**SOURCE MATERIAL:**
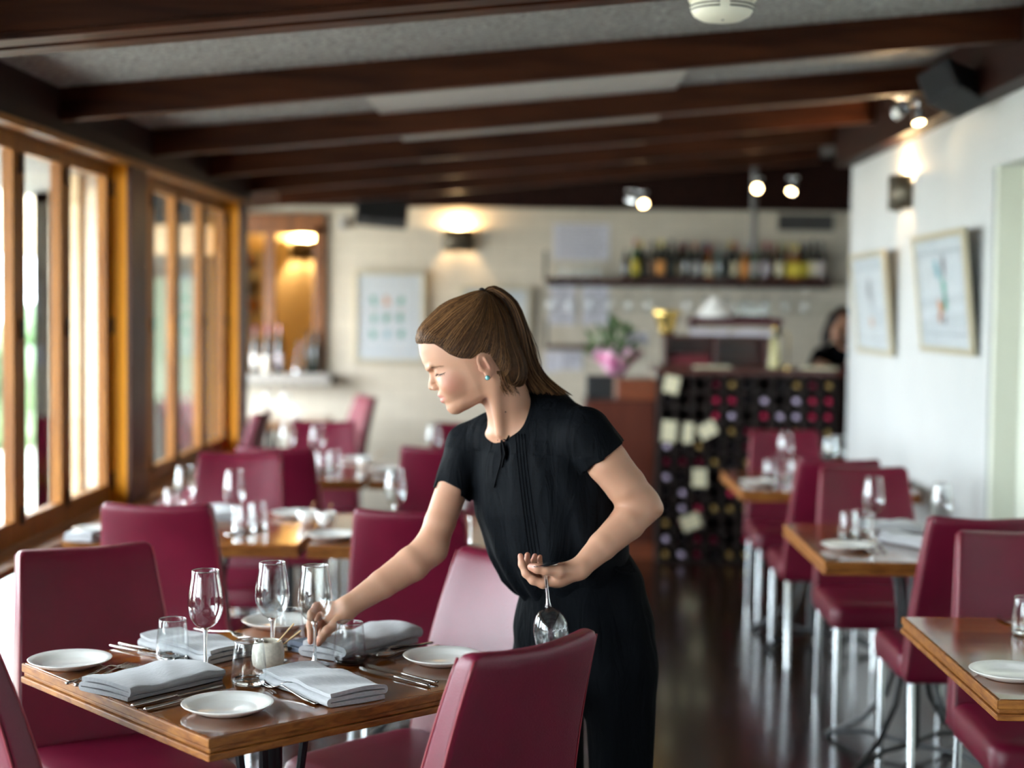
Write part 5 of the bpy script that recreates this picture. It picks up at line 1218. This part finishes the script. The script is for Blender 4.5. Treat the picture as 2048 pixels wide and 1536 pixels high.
KL, KR = Q(1236, 1330, 3.545), Q(1100, 1330, 3.655)
D.chain([KL, Q(1240, 1560, 3.54), Q(1238, 1920, 3.55)], [.088, .072, .070], k=.03); D.chain([KR, Q(1112, 1560, 3.66), Q(1120, 1900, 3.67)], [.086, .070, .068], k=.03)
sl, X, Y, Z = D._sub(D.lo, D.lo+D.h*D.n, 0); D.f = D.f+(.004*np.sin(X*60+Z*6+2*np.sin(Z*7))*np.clip((1.1-Z)/.3, 0, 1)).astype(np.float32)
zf = .035
D.f = np.maximum(D.f, (zf-Z).astype(np.float32)+0*D.f)
V, Fc = D.mesh(); trous = own(np_mesh('trousers', V, Fc, MT['trouser'], None, 1)); del D
for (k_, rz_) in ((Q(1238, 1955, 3.53), 0), (Q(1120, 1930, 3.65), 0)):
    g = G().ball((k_[0]-.05, k_[1], .035), (.125, .042, .036), 16); o = own(g.obj('shoe', MT['black'], None, smooth=True))
# surface picking for trim that lies on the cloth
from mathutils.bvhtree import BVHTree
def bvh_of(o):
    me = o.data; return BVHTree.FromPolygons([v.co for v in me.vertices], [tuple(p.vertices) for p in me.polygons])
bb_ = bvh_of(blouse)
def on_blouse(px, py, off=.002):
    d = Vector(ray(px, py)).normalized(); o_ = Vector((0, 0, CAM_H)); h_ = bb_.ray_cast(o_, d)
    return (h_[0]-d*off) if h_[0] is not None else atY(px, py, 3.48)
g = G()
for x0, x1, y1 in ((1031, 1060, 1120), (1037, 1068, 1130), (1043, 1076, 1135), (1049, 1084, 1135)):
    g.tube([on_blouse(x0+(x1-x0)*(t/14)**1.3, 868+(y1-868)*t/14, .0005) for t in range(15)], .0016, 6)
own(g.obj('pleat', MT['blouse'], None, smooth=True))
nl = [(961, 815), (965, 838), (974, 858), (988, 870), (1002, 876), (1017, 871), (1031, 858), (1040, 840), (1046, 820)]
g = G().tube([on_blouse(x+(2 if x > 1003 else -2), y+2, .001) for x, y in nl[3:6]], .0020, 8); own(g.obj('neck_binding', MT['trim_black'], None, smooth=True))
g = G()
for pts in (((1003, 876), (997, 868), (990, 872), (996, 880), (1003, 877)), ((1003, 877), (1010, 869), (1018, 872), (1012, 881), (1003, 877)), ((1003, 877), (1001, 895), (1003, 915), (1000, 930), (994, 950), (988, 975)), ((1003, 877), (1007, 893), (1010, 908), (1006, 922), (1003, 935))):
    g.tube([on_blouse(x, y, .004) for x, y in pts], .0019, 8)
own(g.obj('neck_tie', MT['trim_black'], None, smooth=True))
g = G().tube([on_blouse(x, y, .0015) for x, y in ((1062, 838), (1085, 836), (1110, 834), (1140, 838))], .0006, 6).tube([on_blouse(x, y, .0008) for x, y in ((1150, 905), (1148, 880), (1155, 858), (1170, 842), (1195, 832))], .0008, 6); own(g.obj('seam', MT['trim_black'], None, smooth=True))
o = own(G().ball(tuple(Q(1011, 824, 3.5)), .0, 6).obj('tmp', None)); bpy.data.objects.remove(o)
body = [c for c in wt.children if c.name.startswith('body')][0]; bbo = bvh_of(body)
def on_body(px, py, off=.0):
    d = Vector(ray(px, py)).normalized(); h_ = bbo.ray_cast(Vector((0, 0, CAM_H)), d); return (h_[0]-d*off) if h_[0] is not None else atY(px, py, 3.5)
own(G().ball(tuple(on_body(1011, 824)), .0019, 8).obj('mole', pm('mole_brown', (.08, .03, .02), .6), None, smooth=True))
# waist tie of the trousers
bt = bvh_of(trous)
g = G().tube([Q(1215, 1128, 3.50), Q(1240, 1140, 3.485), Q(1262, 1150, 3.50)], [.008, .012, .006], 10, flat=.5).tube([Q(1235, 1138, 3.485), Q(1262, 1128, 3.49), Q(1270, 1142, 3.50), Q(1240, 1142, 3.48)], .005, 8, flat=.5)
own(g.obj('waist_bow', MT['trouser'], None, smooth=True))
# ---- hair
MT['hair'] = None
m_, nt, b = new_mat('light_brown_hair'); b.inputs['Roughness'].default_value = .42; b.inputs['Specular IOR Level'].default_value = .22
ge = nt.nodes.new('ShaderNodeNewGeometry'); rp = nt.nodes.new('ShaderNodeValToRGB'); rp.color_ramp.elements[0].color = (.032, .013, .005, 1); rp.color_ramp.elements[1].color = (.25, .125, .048, 1)
e_ = rp.color_ramp.elements.new(.6); e_.color = (.085, .038, .014, 1); nt.links.new(ge.outputs['Random Per Island'], rp.inputs[0]); nt.links.new(rp.outputs[0], b.inputs['Base Color']); MT['hair'] = m_
MT['hair_cap'] = pm('brown_hair_base', (.050, .022, .009), .6, noise=.4, nscale=60, bump=.5, bscale=150, spec=.15)
Hh = Vol(L(.01, 0, .05)-.17, L(.01, 0, .05)+.17, .0026)
HC, HRad = np.array([.008, 0, .072]), np.array([.1090, .0810, .0985])
def hairf(X, Y, Z):
    px, py, pz = X-HE[0], Y-HE[1], Z-HE[2]; f = px*HF[0]+pz*HF[2]+0*py; s_ = -py+0*px+0*pz; u = px*HU[0]+pz*HU[2]+0*py
    q = np.sqrt(((f-HC[0])/HRad[0])**2+(s_/HRad[1])**2+((u-HC[2])/HRad[2])**2); d = (q-1)*.082
    bun = np.sqrt((f+.052)**2+s_**2*.6+(u-.128)**2)-.030; k = .03; hh = np.maximum(k-np.abs(d-bun), 0)/k; d = np.minimum(d, bun)-hh*hh*k*.25
    nape = np.sqrt(((f+.050)/.043)**2+(s_/.066)**2+((u+.014)/.062)**2)*.048-.048; hh = np.maximum(k-np.abs(d-nape), 0)/k; d = np.minimum(d, nape)-hh*hh*k*.25
    fore = np.sqrt(((f-.074)/.0375)**2+(s_/.058)**2+((u-.108)/.034)**2)*.045-.045; hh = np.maximum(k-np.abs(d-fore), 0)/k; d = np.minimum(d, fore)-hh*hh*k*.25
    ed = [(.14, .1085), (.100, .104), (.0787, .094), (.0574, .0574), (.038, .0360), (.015, .023), (-.008, .028), (-.018, .022), (-.020, -.005), (-.024, -.040), (-.045, -.078), (-.075, -.095), (-.14, -.095), (-.14, .2), (.14, .2)]
    e = poly_sdf(ed, f, u); k = .016; hh = np.maximum(k-np.abs(d-e), 0)/k; return np.maximum(d, e)+hh*hh*k*.25
Hh.put(L(.01, 0, .05)-.16, L(.01, 0, .05)+.16, hairf, k=.002, pad=0)
V, Fc = Hh.mesh(); cap = own(np_mesh('hair', V, Fc, MT['hair_cap'], None, 2)); bh = bvh_of(cap); del Hh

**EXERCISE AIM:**
Repeat verbatim all the material, but not the pictures.

**THE ANSWER:**
Write part 5 of the bpy script that recreates this picture. It picks up at line 1218. This part finishes the script. The script is for Blender 4.5. Treat the picture as 2048 pixels wide and 1536 pixels high.
KL, KR = Q(1236, 1330, 3.545), Q(1100, 1330, 3.655)
D.chain([KL, Q(1240, 1560, 3.54), Q(1238, 1920, 3.55)], [.088, .072, .070], k=.03); D.chain([KR, Q(1112, 1560, 3.66), Q(1120, 1900, 3.67)], [.086, .070, .068], k=.03)
sl, X, Y, Z = D._sub(D.lo, D.lo+D.h*D.n, 0); D.f = D.f+(.004*np.sin(X*60+Z*6+2*np.sin(Z*7))*np.clip((1.1-Z)/.3, 0, 1)).astype(np.float32)
zf = .035
D.f = np.maximum(D.f, (zf-Z).astype(np.float32)+0*D.f)
V, Fc = D.mesh(); trous = own(np_mesh('trousers', V, Fc, MT['trouser'], None, 1)); del D
for (k_, rz_) in ((Q(1238, 1955, 3.53), 0), (Q(1120, 1930, 3.65), 0)):
    g = G().ball((k_[0]-.05, k_[1], .035), (.125, .042, .036), 16); o = own(g.obj('shoe', MT['black'], None, smooth=True))
# surface picking for trim that lies on the cloth
from mathutils.bvhtree import BVHTree
def bvh_of(o):
    me = o.data; return BVHTree.FromPolygons([v.co for v in me.vertices], [tuple(p.vertices) for p in me.polygons])
bb_ = bvh_of(blouse)
def on_blouse(px, py, off=.002):
    d = Vector(ray(px, py)).normalized(); o_ = Vector((0, 0, CAM_H)); h_ = bb_.ray_cast(o_, d)
    return (h_[0]-d*off) if h_[0] is not None else atY(px, py, 3.48)
g = G()
for x0, x1, y1 in ((1031, 1060, 1120), (1037, 1068, 1130), (1043, 1076, 1135), (1049, 1084, 1135)):
    g.tube([on_blouse(x0+(x1-x0)*(t/14)**1.3, 868+(y1-868)*t/14, .0005) for t in range(15)], .0016, 6)
own(g.obj('pleat', MT['blouse'], None, smooth=True))
nl = [(961, 815), (965, 838), (974, 858), (988, 870), (1002, 876), (1017, 871), (1031, 858), (1040, 840), (1046, 820)]
g = G().tube([on_blouse(x+(2 if x > 1003 else -2), y+2, .001) for x, y in nl[3:6]], .0020, 8); own(g.obj('neck_binding', MT['trim_black'], None, smooth=True))
g = G()
for pts in (((1003, 876), (997, 868), (990, 872), (996, 880), (1003, 877)), ((1003, 877), (1010, 869), (1018, 872), (1012, 881), (1003, 877)), ((1003, 877), (1001, 895), (1003, 915), (1000, 930), (994, 950), (988, 975)), ((1003, 877), (1007, 893), (1010, 908), (1006, 922), (1003, 935))):
    g.tube([on_blouse(x, y, .004) for x, y in pts], .0019, 8)
own(g.obj('neck_tie', MT['trim_black'], None, smooth=True))
g = G().tube([on_blouse(x, y, .0015) for x, y in ((1062, 838), (1085, 836), (1110, 834), (1140, 838))], .0006, 6).tube([on_blouse(x, y, .0008) for x, y in ((1150, 905), (1148, 880), (1155, 858), (1170, 842), (1195, 832))], .0008, 6); own(g.obj('seam', MT['trim_black'], None, smooth=True))
o = own(G().ball(tuple(Q(1011, 824, 3.5)), .0, 6).obj('tmp', None)); bpy.data.objects.remove(o)
body = [c for c in wt.children if c.name.startswith('body')][0]; bbo = bvh_of(body)
def on_body(px, py, off=.0):
    d = Vector(ray(px, py)).normalized(); h_ = bbo.ray_cast(Vector((0, 0, CAM_H)), d); return (h_[0]-d*off) if h_[0] is not None else atY(px, py, 3.5)
own(G().ball(tuple(on_body(1011, 824)), .0019, 8).obj('mole', pm('mole_brown', (.08, .03, .02), .6), None, smooth=True))
# waist tie of the trousers
bt = bvh_of(trous)
g = G().tube([Q(1215, 1128, 3.50), Q(1240, 1140, 3.485), Q(1262, 1150, 3.50)], [.008, .012, .006], 10, flat=.5).tube([Q(1235, 1138, 3.485), Q(1262, 1128, 3.49), Q(1270, 1142, 3.50), Q(1240, 1142, 3.48)], .005, 8, flat=.5)
own(g.obj('waist_bow', MT['trouser'], None, smooth=True))
# ---- hair
MT['hair'] = None
m_, nt, b = new_mat('light_brown_hair'); b.inputs['Roughness'].default_value = .42; b.inputs['Specular IOR Level'].default_value = .22
ge = nt.nodes.new('ShaderNodeNewGeometry'); rp = nt.nodes.new('ShaderNodeValToRGB'); rp.color_ramp.elements[0].color = (.032, .013, .005, 1); rp.color_ramp.elements[1].color = (.25, .125, .048, 1)
e_ = rp.color_ramp.elements.new(.6); e_.color = (.085, .038, .014, 1); nt.links.new(ge.outputs['Random Per Island'], rp.inputs[0]); nt.links.new(rp.outputs[0], b.inputs['Base Color']); MT['hair'] = m_
MT['hair_cap'] = pm('brown_hair_base', (.050, .022, .009), .6, noise=.4, nscale=60, bump=.5, bscale=150, spec=.15)
Hh = Vol(L(.01, 0, .05)-.17, L(.01, 0, .05)+.17, .0026)
HC, HRad = np.array([.008, 0, .072]), np.array([.1090, .0810, .0985])
def hairf(X, Y, Z):
    px, py, pz = X-HE[0], Y-HE[1], Z-HE[2]; f = px*HF[0]+pz*HF[2]+0*py; s_ = -py+0*px+0*pz; u = px*HU[0]+pz*HU[2]+0*py
    q = np.sqrt(((f-HC[0])/HRad[0])**2+(s_/HRad[1])**2+((u-HC[2])/HRad[2])**2); d = (q-1)*.082
    bun = np.sqrt((f+.052)**2+s_**2*.6+(u-.128)**2)-.030; k = .03; hh = np.maximum(k-np.abs(d-bun), 0)/k; d = np.minimum(d, bun)-hh*hh*k*.25
    nape = np.sqrt(((f+.050)/.043)**2+(s_/.066)**2+((u+.014)/.062)**2)*.048-.048; hh = np.maximum(k-np.abs(d-nape), 0)/k; d = np.minimum(d, nape)-hh*hh*k*.25
    fore = np.sqrt(((f-.074)/.0375)**2+(s_/.058)**2+((u-.108)/.034)**2)*.045-.045; hh = np.maximum(k-np.abs(d-fore), 0)/k; d = np.minimum(d, fore)-hh*hh*k*.25
    ed = [(.14, .1085), (.100, .104), (.0787, .094), (.0574, .0574), (.038, .0360), (.015, .023), (-.008, .028), (-.018, .022), (-.020, -.005), (-.024, -.040), (-.045, -.078), (-.075, -.095), (-.14, -.095), (-.14, .2), (.14, .2)]
    e = poly_sdf(ed, f, u); k = .016; hh = np.maximum(k-np.abs(d-e), 0)/k; return np.maximum(d, e)+hh*hh*k*.25
Hh.put(L(.01, 0, .05)-.16, L(.01, 0, .05)+.16, hairf, k=.002, pad=0)
V, Fc = Hh.mesh(); cap = own(np_mesh('hair', V, Fc, MT['hair_cap'], None, 2)); bh = bvh_of(cap); del Hh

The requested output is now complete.